Like most BNPL firms, Sheikh said Postpay has seen an increase in conversion rates — a margin of about 20% to 50% depending on the type of retailer — since launch, which he attributed to two underlying drivers; the customers that Postpay is bringing to retailers and the customers who might otherwise not have checked out if there wasn’t an option to pay in installments, he explained.

Another observation the firm has made is a reduction in return rates when it comes to BNPL customers, compared to others who make a full upfront cash payment and feel more “entitled” to request a refund or return a product that they no longer want.

That sense of entitlement is significantly lower for BNPL customers, he noted, adding that there is an actual reduction and a positive behavioral trend developing where “only critical, true refunds” are issued.

While customers are entitled to refunds and returns when necessary, he said, avoiding those edge cases where customers ask for a refund “just for the sake of it” has been economically beneficial.

Moreover, for a region where there are high logistic costs attached to deliveries, Sheikh added being able to cut down on unnecessary customer returns and refunds is a strong proposition when it comes to general fulfillment.

Growing on its Own

The Dubai-based firm is one of the three firms in the region’s BNPL segment — in addition to Spotii and Tamara — to have partnered or secured investments from major global players so far this year, a sign of growing interest from international players looking to penetrate the region’s booming eCommerce market.

Learn more: Saudi BNPL Firm Tamara Raises $110 Million Led By Checkout.com

In June of this year, Australian BNPL giant Afterpay invested $10 million in Postpay, and Sheikh said it’s been an honor to learn from and to be associated with one of the leading players in the BNPL space.

But while that partnership continues to be hugely beneficial to the firm, he stressed that Pospay is an independent company — “we are growing by ourselves … and launching new products independently.”
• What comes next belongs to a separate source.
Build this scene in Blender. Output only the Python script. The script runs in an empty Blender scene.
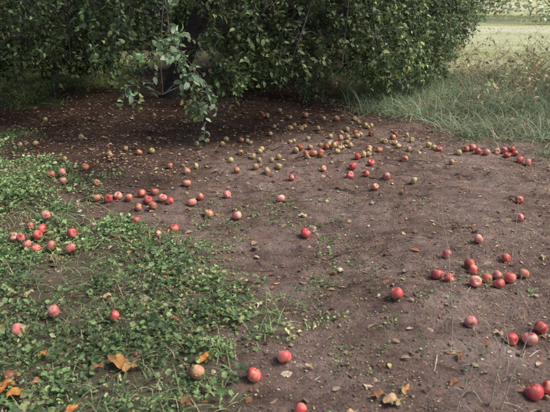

Related: What The Square Afterpay Deal Means For BNPL, FinTech, BigTech And Banks

Moreover, following Afterpay’s acquisition by payments FinTech Square this August, the firm is currently in a wait-and-see situation as to how that relationship will evolve when the acquisition is finalized.

In the meantime, a key focus will be expanding across the wider Gulf Cooperation Council (GCC) region, with plans to move beyond the United Arab Emirates (UAE) and Saudi Arabia to six new countries in the next 12 to 18 months, he said, before looking at countries that are adjacent to the GCC.

Any expansion plan would have to be very strategic, he explained, because BNPL is a “very localized” product and moving into a new country requires having connections with local credit bureaus as well as gathering information and data on the local card market.

Overall, he said the future of BNPL is going to be based on three factors: their current eCommerce model with merchant partnerships, opening up other retailers so that customers can choose where they want to buy and pay in installments, and finally deploying in-store payments.

“Those three areas will be the key drivers for Postpay in 2022,” he said.